#### Dataset excerpt:

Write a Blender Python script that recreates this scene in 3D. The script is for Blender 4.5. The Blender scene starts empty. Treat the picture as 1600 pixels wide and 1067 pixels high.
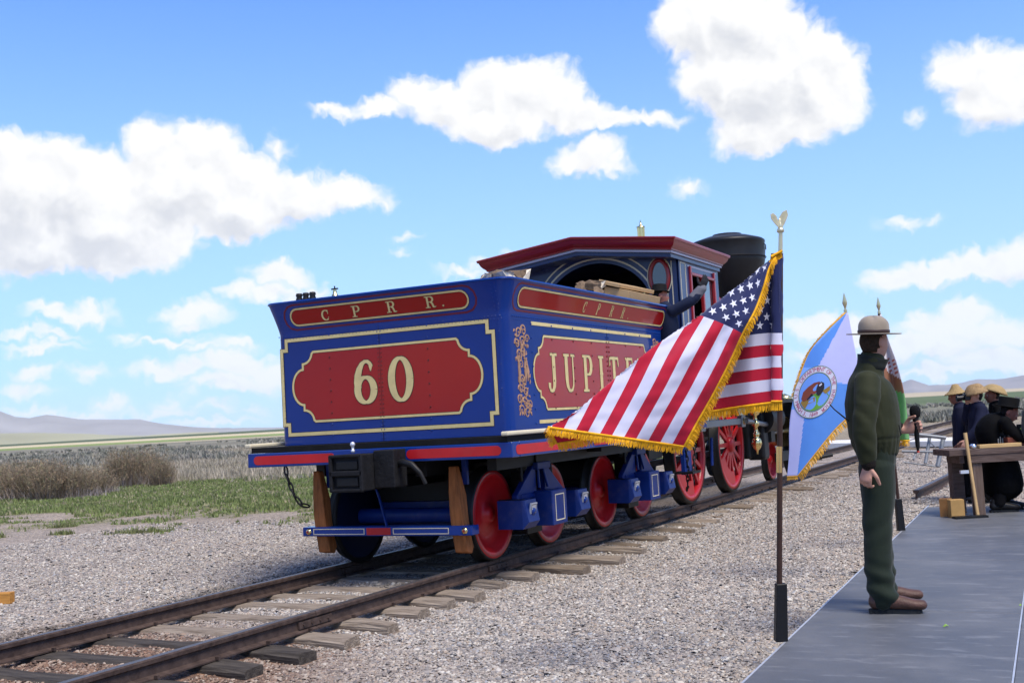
import bpy, bmesh, math, random
import numpy as np
from mathutils import Vector, Matrix, noise as mnoise
random.seed(7)
rng = np.random.default_rng(7)
SC = bpy.context.scene
COL = SC.collection
PI = math.pi
R = math.radians

# ---------------------------------------------------------------- camera, world, sun, exposure
CAM = Vector((6.0767, -9.3966, 1.3375))
FW = Vector((-0.44744807, 0.89183859, 0.06643902))
RT = Vector((0.89076633, 0.45105044, -0.05557736))
UP = Vector((0.07953339, -0.03431366, 0.99624144))
cd = bpy.data.cameras.new('camera')
cam = bpy.data.objects.new('camera', cd)
COL.objects.link(cam)
m = Matrix.Identity(4)
for i, v in enumerate((RT, UP, -FW)):
    for j in range(3):
        m[j][i] = v[j]
for j in range(3):
    m[j][3] = CAM[j]
cam.matrix_world = m
cd.sensor_width = 36
cd.lens = 1808.67 / 1600 * 36
cd.clip_end = 60000
cd.clip_start = 0.05
cd.dof.use_dof = True
cd.dof.focus_distance = 8.2
cd.dof.aperture_fstop = 6.3
SC.camera = cam

SUN_EL, SUN_AZ = R(60), R(118)      # azimuth clockwise from +Y (the way the train points)
EXPOSURE = 1.02
world = bpy.data.worlds.new("World")
SC.world = world
world.use_nodes = True
WT = world.node_tree
for n in list(WT.nodes):
    WT.nodes.remove(n)

def gn(t, typ, **k):
    n = t.nodes.new(typ)
    for a, b in k.items():
        setattr(n, a, b)
    return n

def mth(t, op, a, b=None, c=None, clamp=False):
    n = t.nodes.new('ShaderNodeMath')
    n.operation = op
    n.use_clamp = clamp
    for i, v in enumerate((a, b, c)):
        if v is None:
            continue
        if isinstance(v, (int, float)):
            n.inputs[i].default_value = v
        else:
            t.links.new(v, n.inputs[i])
    return n.outputs[0]

def vmth(t, op, a, b=None):
    n = t.nodes.new('ShaderNodeVectorMath')
    n.operation = op
    for i, v in enumerate((a, b)):
        if v is None:
            continue
        if isinstance(v, (tuple, list)):
            n.inputs[i].default_value = v
        else:
            t.links.new(v, n.inputs[i])
    return n.outputs['Value'] if op in ('LENGTH', 'DISTANCE', 'DOT_PRODUCT') else n.outputs[0]

def ramp(t, fac, stops, interp='LINEAR'):
    n = t.nodes.new('ShaderNodeValToRGB')
    n.color_ramp.interpolation = interp
    e = n.color_ramp.elements
    while len(e) > 1:
        e.remove(e[-1])
    e[0].position = stops[0][0]
    e[0].color = (*stops[0][1], 1) if len(stops[0][1]) == 3 else stops[0][1]
    for p, c in stops[1:]:
        x = e.new(p)
        x.color = (*c, 1) if len(c) == 3 else c
    if fac is not None:
        t.links.new(fac, n.inputs[0])
    return n.outputs[0]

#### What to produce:
Reproduce exactly the run of lines that opens the listing and closes with the line holding "R = math.radians". Pictures are excluded.

#### Solved exercise:
Write a Blender Python script that recreates this scene in 3D. The script is for Blender 4.5. The Blender scene starts empty. Treat the picture as 1600 pixels wide and 1067 pixels high.
import bpy, bmesh, math, random
import numpy as np
from mathutils import Vector, Matrix, noise as mnoise
random.seed(7)
rng = np.random.default_rng(7)
SC = bpy.context.scene
COL = SC.collection
PI = math.pi
R = math.radians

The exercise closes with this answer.